[Dataset items]
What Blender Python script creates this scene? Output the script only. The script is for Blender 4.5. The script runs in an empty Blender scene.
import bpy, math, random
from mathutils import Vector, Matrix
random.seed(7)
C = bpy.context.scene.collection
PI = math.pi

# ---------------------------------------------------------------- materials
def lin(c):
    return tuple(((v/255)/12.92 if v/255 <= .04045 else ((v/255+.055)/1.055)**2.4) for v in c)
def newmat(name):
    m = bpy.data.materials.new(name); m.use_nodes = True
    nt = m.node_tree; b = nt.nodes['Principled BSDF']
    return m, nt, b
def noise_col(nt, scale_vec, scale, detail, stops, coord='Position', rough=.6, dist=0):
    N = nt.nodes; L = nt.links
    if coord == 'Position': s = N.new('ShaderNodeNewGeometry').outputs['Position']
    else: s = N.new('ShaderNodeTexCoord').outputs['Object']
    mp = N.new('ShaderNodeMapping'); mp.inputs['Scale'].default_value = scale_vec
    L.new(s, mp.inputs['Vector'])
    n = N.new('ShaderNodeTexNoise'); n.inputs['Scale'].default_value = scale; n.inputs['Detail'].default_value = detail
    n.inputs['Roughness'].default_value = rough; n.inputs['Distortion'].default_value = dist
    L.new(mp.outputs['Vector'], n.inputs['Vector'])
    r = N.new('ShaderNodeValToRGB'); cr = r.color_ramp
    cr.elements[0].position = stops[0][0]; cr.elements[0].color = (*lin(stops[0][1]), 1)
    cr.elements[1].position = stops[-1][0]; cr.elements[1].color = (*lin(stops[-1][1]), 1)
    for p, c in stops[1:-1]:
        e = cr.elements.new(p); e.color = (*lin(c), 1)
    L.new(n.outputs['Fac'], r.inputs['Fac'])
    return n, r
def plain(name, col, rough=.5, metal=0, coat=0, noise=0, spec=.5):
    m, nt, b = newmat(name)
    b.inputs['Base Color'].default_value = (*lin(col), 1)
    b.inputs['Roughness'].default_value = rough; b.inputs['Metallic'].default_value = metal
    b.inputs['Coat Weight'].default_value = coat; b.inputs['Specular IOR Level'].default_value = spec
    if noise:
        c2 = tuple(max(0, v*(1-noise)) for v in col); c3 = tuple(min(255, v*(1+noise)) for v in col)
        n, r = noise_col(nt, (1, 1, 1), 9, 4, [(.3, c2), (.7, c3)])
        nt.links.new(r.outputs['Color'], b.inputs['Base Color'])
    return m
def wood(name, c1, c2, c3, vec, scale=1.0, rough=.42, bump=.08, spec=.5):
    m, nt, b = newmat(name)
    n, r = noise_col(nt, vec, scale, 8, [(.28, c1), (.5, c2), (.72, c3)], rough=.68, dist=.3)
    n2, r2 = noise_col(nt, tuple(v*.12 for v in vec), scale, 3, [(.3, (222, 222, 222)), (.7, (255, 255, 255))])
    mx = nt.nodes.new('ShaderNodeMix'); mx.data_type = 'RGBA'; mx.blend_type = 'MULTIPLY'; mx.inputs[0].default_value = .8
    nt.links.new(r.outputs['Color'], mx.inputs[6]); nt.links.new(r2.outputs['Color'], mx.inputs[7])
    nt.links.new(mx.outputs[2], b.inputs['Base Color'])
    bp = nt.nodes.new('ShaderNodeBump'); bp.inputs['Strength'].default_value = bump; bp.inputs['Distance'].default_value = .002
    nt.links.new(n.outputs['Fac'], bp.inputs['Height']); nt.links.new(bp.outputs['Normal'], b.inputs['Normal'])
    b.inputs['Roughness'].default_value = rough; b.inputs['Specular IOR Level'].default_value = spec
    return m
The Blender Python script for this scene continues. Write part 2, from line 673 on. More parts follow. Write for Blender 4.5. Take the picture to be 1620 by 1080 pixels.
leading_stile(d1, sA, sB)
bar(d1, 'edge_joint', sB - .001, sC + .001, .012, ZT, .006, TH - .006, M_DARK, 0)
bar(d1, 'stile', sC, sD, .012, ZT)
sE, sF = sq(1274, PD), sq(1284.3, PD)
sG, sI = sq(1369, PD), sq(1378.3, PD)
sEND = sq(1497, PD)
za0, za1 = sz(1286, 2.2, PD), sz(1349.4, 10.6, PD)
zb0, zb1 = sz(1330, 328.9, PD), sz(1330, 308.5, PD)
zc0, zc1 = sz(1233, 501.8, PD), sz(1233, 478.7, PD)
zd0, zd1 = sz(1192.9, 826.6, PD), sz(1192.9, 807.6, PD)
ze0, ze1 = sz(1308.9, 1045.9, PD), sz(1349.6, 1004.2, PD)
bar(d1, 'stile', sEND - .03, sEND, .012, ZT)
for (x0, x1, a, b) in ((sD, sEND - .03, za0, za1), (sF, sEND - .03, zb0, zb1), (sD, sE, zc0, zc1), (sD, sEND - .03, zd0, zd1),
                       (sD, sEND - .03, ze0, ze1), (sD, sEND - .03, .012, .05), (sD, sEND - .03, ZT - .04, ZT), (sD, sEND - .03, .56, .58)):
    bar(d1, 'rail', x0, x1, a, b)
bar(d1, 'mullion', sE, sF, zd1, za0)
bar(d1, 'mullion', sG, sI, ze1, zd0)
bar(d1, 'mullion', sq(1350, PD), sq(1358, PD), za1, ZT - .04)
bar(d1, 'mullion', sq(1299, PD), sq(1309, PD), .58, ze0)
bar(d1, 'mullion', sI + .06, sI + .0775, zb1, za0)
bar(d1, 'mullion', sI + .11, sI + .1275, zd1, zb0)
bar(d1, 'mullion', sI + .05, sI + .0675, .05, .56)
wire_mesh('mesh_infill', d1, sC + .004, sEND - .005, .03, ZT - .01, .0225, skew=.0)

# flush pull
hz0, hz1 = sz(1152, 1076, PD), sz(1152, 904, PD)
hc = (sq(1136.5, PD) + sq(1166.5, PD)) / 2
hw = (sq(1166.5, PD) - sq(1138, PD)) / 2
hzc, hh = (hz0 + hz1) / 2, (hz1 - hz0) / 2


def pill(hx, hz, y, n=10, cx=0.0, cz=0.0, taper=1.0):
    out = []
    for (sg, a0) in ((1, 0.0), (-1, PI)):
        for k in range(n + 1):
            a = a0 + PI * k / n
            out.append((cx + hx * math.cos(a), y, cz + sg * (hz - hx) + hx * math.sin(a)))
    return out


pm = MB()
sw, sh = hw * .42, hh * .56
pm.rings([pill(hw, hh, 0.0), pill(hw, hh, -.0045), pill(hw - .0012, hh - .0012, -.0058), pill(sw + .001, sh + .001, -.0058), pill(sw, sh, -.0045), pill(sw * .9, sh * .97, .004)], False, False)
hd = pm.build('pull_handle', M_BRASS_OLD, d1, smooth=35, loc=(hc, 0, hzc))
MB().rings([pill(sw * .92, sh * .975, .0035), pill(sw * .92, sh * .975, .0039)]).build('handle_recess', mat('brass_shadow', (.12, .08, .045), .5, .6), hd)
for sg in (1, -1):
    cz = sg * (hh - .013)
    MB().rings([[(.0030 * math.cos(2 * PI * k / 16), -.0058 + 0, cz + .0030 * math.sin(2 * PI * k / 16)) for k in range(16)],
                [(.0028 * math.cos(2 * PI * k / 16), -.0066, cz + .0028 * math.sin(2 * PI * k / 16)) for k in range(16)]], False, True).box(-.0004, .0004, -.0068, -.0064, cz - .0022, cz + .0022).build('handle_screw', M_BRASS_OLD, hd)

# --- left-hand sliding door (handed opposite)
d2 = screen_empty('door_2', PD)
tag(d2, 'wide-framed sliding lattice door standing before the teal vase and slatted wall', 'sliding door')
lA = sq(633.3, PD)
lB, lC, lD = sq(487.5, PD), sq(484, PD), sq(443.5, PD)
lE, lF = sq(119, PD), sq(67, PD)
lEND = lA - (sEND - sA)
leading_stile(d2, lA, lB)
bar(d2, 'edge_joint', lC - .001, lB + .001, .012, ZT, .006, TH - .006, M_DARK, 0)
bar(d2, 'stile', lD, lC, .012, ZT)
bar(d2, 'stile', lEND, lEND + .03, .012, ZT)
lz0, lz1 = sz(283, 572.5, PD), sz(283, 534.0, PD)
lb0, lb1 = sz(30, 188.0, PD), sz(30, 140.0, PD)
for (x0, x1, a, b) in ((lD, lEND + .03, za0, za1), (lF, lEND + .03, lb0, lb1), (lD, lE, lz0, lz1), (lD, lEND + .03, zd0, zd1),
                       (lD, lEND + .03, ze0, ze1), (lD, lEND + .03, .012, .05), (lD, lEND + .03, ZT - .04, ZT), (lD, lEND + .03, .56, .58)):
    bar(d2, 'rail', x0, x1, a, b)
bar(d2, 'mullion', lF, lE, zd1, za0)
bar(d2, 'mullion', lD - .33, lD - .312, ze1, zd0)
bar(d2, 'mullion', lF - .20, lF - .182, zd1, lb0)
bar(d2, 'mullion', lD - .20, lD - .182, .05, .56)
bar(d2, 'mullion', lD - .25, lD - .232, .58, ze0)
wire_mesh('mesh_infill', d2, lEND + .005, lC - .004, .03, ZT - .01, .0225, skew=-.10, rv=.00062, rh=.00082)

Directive
Print only the lines from the top of the data above down to the line holding "PI = math.pi", inclusive.

Result of the exercise
What Blender Python script creates this scene? Output the script only. The script is for Blender 4.5. The script runs in an empty Blender scene.
import bpy, math, random
from mathutils import Vector, Matrix
random.seed(7)
C = bpy.context.scene.collection
PI = math.pi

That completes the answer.